To be done ->
Only the lines from the one containing "What Blender Python" through the one containing "scene.camera = co" are to be copied, exactly and with both ends kept.

##### Recorded information #####

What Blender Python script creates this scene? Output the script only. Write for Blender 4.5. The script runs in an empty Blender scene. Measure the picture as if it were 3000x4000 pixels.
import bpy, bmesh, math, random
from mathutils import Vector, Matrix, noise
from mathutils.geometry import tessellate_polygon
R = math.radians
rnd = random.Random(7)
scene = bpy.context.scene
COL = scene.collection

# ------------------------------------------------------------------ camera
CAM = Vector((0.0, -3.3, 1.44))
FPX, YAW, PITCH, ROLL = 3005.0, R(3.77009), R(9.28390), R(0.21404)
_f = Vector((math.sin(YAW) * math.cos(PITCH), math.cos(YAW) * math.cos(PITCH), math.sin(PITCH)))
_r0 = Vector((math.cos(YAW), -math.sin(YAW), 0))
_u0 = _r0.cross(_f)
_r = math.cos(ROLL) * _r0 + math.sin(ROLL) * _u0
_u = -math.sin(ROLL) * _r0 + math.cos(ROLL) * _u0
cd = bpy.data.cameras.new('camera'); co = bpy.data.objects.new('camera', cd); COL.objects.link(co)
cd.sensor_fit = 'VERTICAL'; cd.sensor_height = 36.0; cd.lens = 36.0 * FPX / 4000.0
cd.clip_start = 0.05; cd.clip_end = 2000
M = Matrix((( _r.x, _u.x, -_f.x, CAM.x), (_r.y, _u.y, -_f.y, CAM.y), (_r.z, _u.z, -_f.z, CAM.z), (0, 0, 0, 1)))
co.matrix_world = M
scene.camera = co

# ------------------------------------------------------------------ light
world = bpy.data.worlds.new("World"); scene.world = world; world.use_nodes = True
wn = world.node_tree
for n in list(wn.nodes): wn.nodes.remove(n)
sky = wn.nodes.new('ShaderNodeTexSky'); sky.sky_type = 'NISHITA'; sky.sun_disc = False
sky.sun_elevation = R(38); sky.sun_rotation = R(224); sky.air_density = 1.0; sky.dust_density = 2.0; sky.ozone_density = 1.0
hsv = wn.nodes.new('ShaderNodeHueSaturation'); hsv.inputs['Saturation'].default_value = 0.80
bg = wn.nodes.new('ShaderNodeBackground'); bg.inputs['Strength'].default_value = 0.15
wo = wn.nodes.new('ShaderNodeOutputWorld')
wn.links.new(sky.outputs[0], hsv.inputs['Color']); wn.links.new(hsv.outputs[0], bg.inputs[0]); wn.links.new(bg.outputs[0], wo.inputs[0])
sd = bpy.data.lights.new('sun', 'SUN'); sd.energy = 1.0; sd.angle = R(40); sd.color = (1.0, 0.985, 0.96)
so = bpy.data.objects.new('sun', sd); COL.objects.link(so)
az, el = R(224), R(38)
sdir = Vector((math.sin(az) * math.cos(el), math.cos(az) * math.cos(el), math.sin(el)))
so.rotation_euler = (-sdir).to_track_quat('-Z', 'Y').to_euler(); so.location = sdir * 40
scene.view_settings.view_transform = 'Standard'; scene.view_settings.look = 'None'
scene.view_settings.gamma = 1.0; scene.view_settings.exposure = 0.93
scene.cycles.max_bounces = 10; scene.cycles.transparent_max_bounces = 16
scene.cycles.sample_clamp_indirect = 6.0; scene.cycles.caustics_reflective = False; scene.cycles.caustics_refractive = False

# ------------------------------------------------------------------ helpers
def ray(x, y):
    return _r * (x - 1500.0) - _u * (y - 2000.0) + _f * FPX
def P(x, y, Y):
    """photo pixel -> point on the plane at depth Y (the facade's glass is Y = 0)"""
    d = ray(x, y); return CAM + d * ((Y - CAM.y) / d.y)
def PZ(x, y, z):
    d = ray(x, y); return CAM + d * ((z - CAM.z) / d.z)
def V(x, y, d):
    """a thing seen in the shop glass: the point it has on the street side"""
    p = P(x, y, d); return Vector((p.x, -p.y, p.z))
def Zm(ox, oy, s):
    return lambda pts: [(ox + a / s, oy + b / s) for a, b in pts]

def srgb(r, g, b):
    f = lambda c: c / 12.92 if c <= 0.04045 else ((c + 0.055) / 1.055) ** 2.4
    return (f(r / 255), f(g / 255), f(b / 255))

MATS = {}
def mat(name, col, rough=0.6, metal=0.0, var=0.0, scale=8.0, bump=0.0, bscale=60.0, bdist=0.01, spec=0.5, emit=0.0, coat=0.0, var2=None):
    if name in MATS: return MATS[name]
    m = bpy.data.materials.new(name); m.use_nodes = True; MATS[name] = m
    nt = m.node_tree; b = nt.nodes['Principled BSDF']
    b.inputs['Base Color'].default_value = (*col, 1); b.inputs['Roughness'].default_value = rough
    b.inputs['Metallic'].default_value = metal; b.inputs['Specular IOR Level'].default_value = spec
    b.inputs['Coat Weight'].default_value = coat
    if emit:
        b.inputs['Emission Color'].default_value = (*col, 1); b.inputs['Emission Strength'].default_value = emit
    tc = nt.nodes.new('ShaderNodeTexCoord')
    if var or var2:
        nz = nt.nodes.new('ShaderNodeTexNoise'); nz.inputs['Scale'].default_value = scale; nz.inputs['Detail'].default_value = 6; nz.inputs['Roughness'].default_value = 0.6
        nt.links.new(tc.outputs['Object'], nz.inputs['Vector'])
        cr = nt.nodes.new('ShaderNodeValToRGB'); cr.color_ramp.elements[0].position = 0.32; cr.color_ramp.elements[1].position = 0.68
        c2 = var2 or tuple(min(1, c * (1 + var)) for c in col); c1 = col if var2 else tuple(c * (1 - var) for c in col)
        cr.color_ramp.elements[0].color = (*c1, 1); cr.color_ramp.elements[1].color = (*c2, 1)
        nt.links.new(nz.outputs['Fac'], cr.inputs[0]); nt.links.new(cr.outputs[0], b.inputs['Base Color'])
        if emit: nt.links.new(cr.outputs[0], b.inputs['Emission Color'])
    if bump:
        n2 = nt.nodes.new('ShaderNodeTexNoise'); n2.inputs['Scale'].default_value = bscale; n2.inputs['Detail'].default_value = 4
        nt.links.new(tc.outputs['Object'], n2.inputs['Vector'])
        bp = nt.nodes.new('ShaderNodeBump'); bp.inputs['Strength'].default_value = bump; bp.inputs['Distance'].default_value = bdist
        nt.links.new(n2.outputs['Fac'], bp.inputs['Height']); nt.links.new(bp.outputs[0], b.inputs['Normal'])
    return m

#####
##### Recorded information #####

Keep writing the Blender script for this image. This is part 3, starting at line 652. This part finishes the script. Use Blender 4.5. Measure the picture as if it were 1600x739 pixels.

#####

Task solution ->
What Blender Python script creates this scene? Output the script only. Write for Blender 4.5. The script runs in an empty Blender scene. Measure the picture as if it were 3000x4000 pixels.
import bpy, bmesh, math, random
from mathutils import Vector, Matrix, noise
from mathutils.geometry import tessellate_polygon
R = math.radians
rnd = random.Random(7)
scene = bpy.context.scene
COL = scene.collection

# ------------------------------------------------------------------ camera
CAM = Vector((0.0, -3.3, 1.44))
FPX, YAW, PITCH, ROLL = 3005.0, R(3.77009), R(9.28390), R(0.21404)
_f = Vector((math.sin(YAW) * math.cos(PITCH), math.cos(YAW) * math.cos(PITCH), math.sin(PITCH)))
_r0 = Vector((math.cos(YAW), -math.sin(YAW), 0))
_u0 = _r0.cross(_f)
_r = math.cos(ROLL) * _r0 + math.sin(ROLL) * _u0
_u = -math.sin(ROLL) * _r0 + math.cos(ROLL) * _u0
cd = bpy.data.cameras.new('camera'); co = bpy.data.objects.new('camera', cd); COL.objects.link(co)
cd.sensor_fit = 'VERTICAL'; cd.sensor_height = 36.0; cd.lens = 36.0 * FPX / 4000.0
cd.clip_start = 0.05; cd.clip_end = 2000
M = Matrix((( _r.x, _u.x, -_f.x, CAM.x), (_r.y, _u.y, -_f.y, CAM.y), (_r.z, _u.z, -_f.z, CAM.z), (0, 0, 0, 1)))
co.matrix_world = M
scene.camera = co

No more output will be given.